The problem
Take each line containing the word "parts" and copy it.

[BEGIN Records provided]

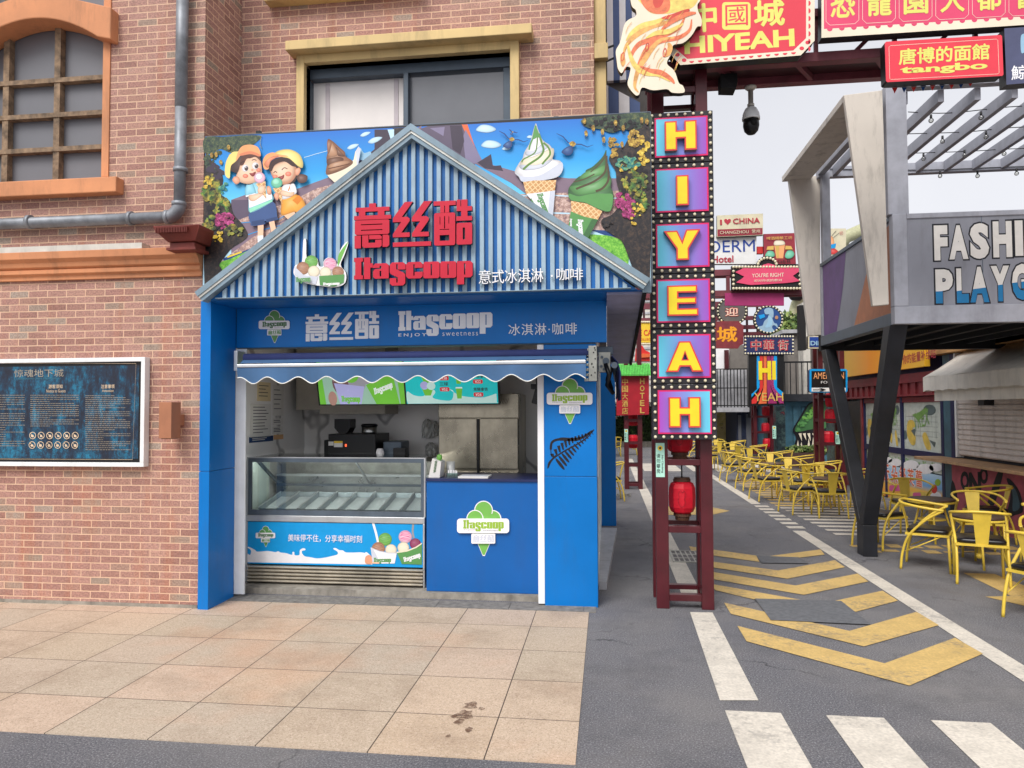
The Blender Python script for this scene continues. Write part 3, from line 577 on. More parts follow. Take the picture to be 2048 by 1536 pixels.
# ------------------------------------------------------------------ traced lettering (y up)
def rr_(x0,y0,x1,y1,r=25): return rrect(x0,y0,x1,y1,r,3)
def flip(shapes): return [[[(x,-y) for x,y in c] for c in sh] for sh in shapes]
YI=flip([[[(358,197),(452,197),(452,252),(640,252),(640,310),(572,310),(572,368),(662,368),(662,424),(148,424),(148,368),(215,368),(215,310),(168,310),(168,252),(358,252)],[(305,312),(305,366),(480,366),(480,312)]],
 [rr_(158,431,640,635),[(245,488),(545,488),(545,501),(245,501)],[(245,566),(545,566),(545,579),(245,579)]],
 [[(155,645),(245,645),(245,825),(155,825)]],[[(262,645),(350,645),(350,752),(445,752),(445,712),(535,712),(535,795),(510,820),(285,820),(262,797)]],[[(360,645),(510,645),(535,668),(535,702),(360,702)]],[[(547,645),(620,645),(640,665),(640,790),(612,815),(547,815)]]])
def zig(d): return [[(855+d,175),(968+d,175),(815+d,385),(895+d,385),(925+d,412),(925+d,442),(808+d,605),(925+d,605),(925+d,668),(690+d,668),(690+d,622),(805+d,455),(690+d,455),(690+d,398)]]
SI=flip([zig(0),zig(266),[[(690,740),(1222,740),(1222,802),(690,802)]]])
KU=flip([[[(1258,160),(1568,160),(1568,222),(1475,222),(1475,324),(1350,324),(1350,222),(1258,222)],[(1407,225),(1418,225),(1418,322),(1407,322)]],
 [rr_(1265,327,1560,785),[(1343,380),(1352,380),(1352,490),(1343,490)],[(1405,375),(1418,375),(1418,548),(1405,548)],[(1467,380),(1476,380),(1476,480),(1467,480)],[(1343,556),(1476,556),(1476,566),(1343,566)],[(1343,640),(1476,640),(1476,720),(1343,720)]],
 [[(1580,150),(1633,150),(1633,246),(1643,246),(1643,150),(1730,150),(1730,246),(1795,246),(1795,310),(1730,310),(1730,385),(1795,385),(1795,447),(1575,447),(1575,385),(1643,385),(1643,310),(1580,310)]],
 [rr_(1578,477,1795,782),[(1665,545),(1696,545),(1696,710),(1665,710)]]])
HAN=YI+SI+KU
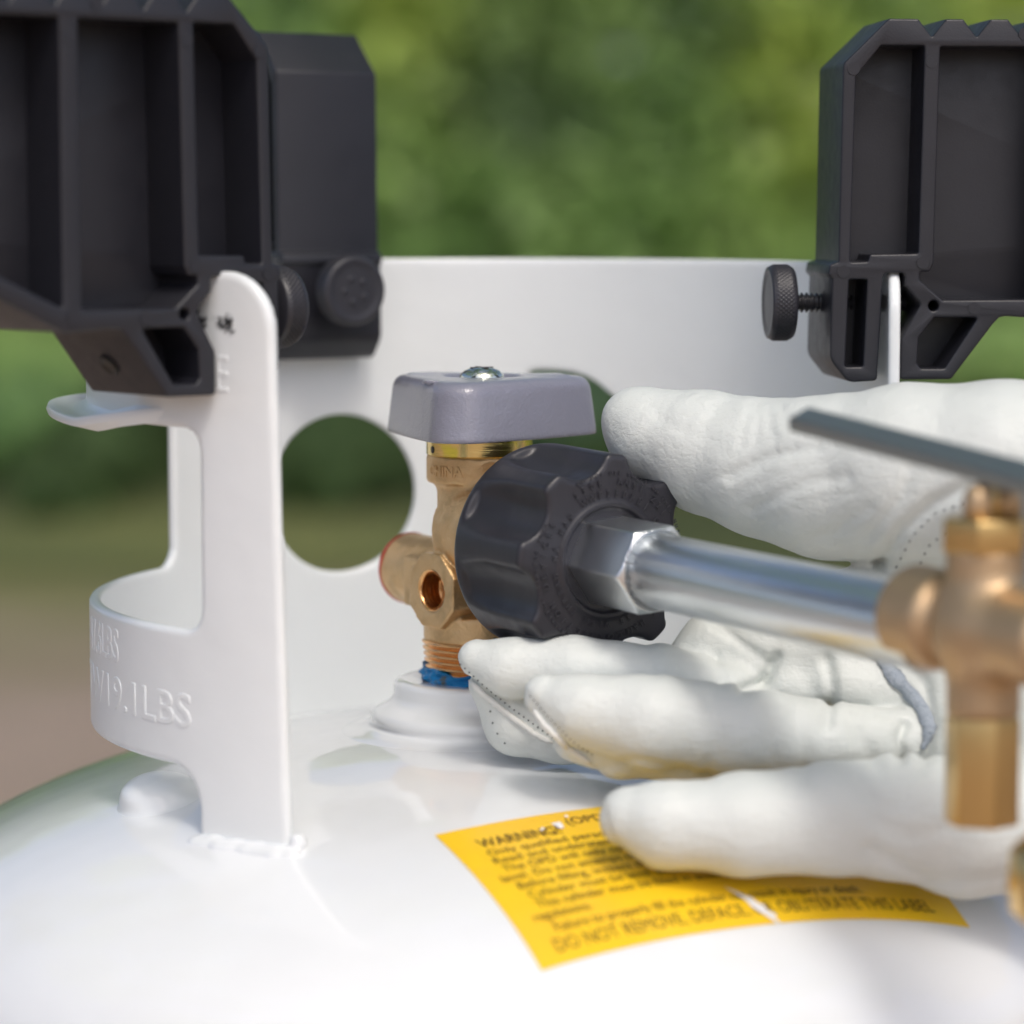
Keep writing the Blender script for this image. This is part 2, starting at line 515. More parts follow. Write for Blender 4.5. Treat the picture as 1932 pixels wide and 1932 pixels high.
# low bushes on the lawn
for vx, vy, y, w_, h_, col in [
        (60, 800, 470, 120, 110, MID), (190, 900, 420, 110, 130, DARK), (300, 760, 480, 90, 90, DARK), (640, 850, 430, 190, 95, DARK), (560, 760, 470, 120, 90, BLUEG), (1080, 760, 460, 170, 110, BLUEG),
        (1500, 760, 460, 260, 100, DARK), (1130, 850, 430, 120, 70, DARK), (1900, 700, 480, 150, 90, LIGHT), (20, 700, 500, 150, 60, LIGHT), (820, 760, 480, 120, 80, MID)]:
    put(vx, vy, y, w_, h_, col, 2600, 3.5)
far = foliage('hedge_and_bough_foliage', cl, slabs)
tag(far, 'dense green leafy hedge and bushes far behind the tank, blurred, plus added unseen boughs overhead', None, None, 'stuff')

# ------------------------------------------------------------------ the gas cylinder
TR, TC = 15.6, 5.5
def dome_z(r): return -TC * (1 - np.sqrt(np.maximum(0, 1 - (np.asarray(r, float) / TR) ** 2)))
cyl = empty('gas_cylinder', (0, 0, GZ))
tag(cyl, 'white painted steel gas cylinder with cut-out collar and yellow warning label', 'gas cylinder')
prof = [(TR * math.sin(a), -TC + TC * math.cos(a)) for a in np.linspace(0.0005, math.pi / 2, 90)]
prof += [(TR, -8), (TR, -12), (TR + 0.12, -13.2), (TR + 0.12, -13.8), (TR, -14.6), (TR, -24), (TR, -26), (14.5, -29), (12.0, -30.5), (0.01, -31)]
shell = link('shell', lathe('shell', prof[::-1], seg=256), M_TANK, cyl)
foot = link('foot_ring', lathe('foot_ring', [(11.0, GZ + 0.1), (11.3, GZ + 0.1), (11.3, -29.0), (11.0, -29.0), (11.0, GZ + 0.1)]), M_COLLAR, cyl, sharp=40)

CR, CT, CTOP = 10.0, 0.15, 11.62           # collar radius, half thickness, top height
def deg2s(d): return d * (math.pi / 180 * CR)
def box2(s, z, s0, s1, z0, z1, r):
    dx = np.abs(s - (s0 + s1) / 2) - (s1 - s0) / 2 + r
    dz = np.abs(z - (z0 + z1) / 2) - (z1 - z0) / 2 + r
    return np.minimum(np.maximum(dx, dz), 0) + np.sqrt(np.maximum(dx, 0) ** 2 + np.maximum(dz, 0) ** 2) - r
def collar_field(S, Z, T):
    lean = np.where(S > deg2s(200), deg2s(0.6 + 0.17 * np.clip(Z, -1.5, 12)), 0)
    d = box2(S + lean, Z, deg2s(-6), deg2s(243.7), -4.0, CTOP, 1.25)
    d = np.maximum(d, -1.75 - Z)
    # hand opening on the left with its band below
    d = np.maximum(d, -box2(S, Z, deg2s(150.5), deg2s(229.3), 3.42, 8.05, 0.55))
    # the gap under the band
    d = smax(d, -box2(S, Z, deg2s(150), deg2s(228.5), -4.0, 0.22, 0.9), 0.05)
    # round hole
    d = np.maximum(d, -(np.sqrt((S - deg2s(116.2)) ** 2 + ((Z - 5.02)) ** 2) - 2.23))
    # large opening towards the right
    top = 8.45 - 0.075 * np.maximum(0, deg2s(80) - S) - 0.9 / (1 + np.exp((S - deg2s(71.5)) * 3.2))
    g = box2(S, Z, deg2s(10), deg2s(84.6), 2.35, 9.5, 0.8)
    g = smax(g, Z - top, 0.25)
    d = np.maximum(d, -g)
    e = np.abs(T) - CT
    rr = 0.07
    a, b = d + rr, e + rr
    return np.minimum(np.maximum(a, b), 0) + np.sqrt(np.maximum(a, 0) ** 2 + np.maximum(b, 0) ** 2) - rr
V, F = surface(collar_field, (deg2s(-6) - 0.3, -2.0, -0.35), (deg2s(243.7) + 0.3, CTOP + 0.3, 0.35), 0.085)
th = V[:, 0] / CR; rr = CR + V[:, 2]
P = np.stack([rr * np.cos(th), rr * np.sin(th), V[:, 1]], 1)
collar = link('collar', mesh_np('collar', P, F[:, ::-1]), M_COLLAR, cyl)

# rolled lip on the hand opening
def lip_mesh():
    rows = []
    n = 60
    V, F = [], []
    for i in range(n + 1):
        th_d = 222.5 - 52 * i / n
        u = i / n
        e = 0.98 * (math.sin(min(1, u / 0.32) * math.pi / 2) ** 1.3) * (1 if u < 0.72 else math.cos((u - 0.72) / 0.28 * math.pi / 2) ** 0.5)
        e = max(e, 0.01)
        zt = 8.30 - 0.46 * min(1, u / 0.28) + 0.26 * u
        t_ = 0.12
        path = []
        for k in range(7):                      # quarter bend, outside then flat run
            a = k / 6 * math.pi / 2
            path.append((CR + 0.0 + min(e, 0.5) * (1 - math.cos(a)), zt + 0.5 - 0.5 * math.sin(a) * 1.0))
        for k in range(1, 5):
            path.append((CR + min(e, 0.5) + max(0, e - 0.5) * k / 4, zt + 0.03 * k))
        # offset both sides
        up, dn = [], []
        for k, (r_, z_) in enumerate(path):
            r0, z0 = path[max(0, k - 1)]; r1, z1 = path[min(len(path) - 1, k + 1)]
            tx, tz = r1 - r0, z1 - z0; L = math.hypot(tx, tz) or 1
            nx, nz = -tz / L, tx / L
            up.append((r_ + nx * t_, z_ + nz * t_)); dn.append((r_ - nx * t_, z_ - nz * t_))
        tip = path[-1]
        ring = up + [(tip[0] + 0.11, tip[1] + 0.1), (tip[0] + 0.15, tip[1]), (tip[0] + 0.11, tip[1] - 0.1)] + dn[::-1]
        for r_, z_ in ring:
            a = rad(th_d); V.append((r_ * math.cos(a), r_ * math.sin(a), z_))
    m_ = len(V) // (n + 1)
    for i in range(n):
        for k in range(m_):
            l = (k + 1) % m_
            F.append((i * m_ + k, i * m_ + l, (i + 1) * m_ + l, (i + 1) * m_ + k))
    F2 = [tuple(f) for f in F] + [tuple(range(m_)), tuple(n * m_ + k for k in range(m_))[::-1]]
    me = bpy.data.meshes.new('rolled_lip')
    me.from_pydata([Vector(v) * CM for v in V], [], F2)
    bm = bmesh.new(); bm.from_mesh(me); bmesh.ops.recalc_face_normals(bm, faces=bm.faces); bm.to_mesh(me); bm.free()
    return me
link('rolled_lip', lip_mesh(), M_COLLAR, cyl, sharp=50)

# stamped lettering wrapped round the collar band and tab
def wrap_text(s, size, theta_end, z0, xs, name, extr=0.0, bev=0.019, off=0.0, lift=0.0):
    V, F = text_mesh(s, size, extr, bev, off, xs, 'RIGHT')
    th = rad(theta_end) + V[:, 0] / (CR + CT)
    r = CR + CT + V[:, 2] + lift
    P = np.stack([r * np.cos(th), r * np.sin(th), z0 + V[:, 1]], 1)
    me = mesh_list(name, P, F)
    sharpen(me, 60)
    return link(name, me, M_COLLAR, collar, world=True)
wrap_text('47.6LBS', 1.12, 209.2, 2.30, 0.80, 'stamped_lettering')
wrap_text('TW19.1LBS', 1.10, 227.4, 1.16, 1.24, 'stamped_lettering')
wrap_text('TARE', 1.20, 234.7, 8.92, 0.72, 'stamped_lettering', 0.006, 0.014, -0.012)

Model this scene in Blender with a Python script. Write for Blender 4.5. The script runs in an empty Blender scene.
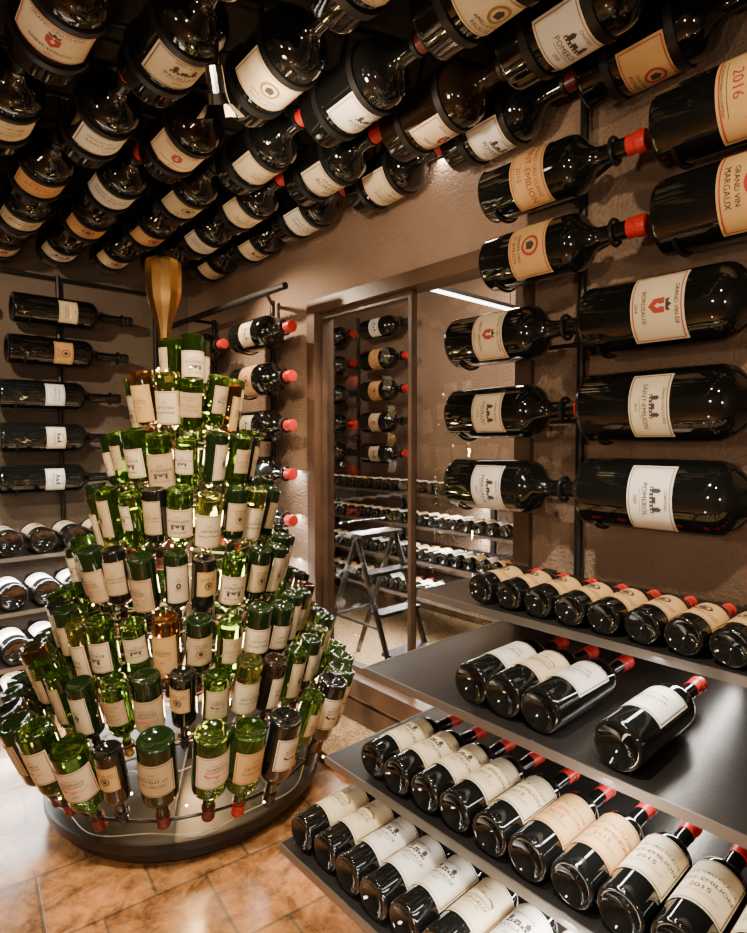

[END Records provided]

Full answer
The Blender Python script for this scene continues. Write part 3, from line 577 on. More parts follow. Take the picture to be 2048 by 1536 pixels.
Keep writing the Blender script for this image. This is part 2, starting at line 515. More parts follow. Write for Blender 4.5. Treat the picture as 1932 pixels wide and 1932 pixels high.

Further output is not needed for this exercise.